When Jessie confides to Cora that she has a boyfriend and is pregnant, Cora agrees to help break the news to Mrs. Studevant, seeing no shame in it. She knows Jessie wants to marry the baby’s father and relays the idea to Mrs. Studevant as a plausible option. She is surprised by Mrs. Studevant’s hysterical reaction; she screams about scandal and confines Jessie to her room.

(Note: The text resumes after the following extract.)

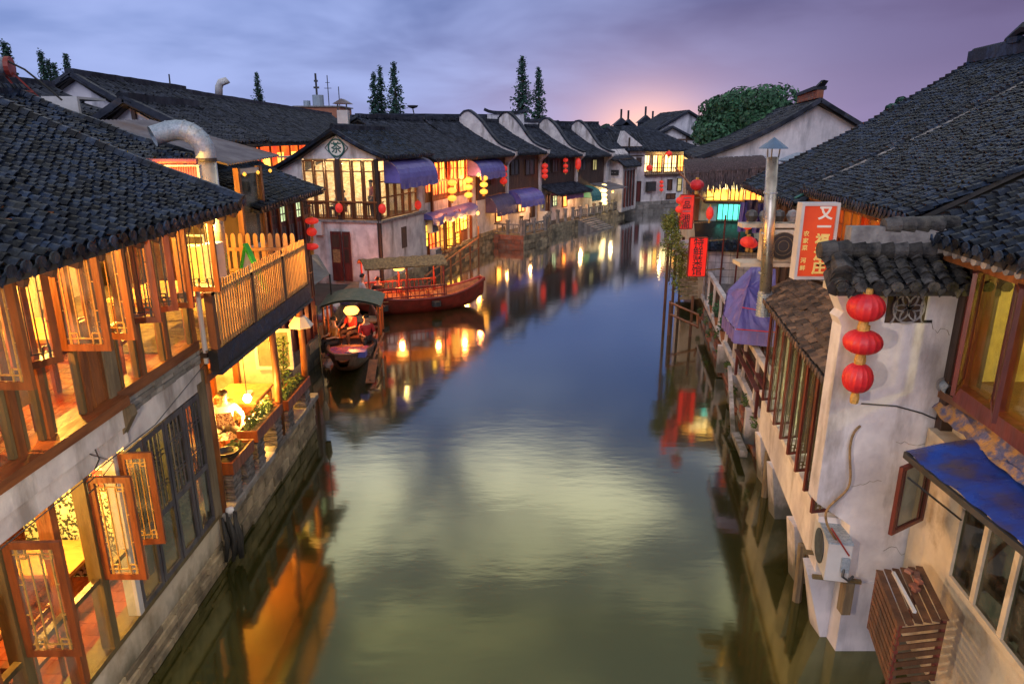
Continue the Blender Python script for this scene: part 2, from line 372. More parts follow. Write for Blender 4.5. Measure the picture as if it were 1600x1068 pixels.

The aftermath of Jessie’s revelation opens Part 3. Mrs. Studevant and her female relatives whisper behind closed doors, deciding Jessie’s fate. Cora tries to comfort Jessie in the following days, assuring her she’ll get married and everything will be fine, but Mrs. Studevant hurries Jessie out of town and forces her to have a secret abortion. When they return, Jessie appears pale and thin, and the light has gone out of her eyes. The girl refuses to eat and grows steadily weaker until she dies only a month later.
Jessie’s funeral proceeds uneventfully on a beautiful spring afternoon, with her school classmates and the Women’s Club in attendance. Just before the ceremony is brought to a close, Cora addresses the gathering and accuses the Studevants of killing Jessie and her baby. The men of the family have to physically remove Cora from the room to stop her public indictment. Once she calms down, Cora gathers her belongings, leaves the Studevants’ home, and never returns. Instead, she lives off Pa’s small income and the garden that she and Ma raise. Even without a salary from a white family, they manage to get along.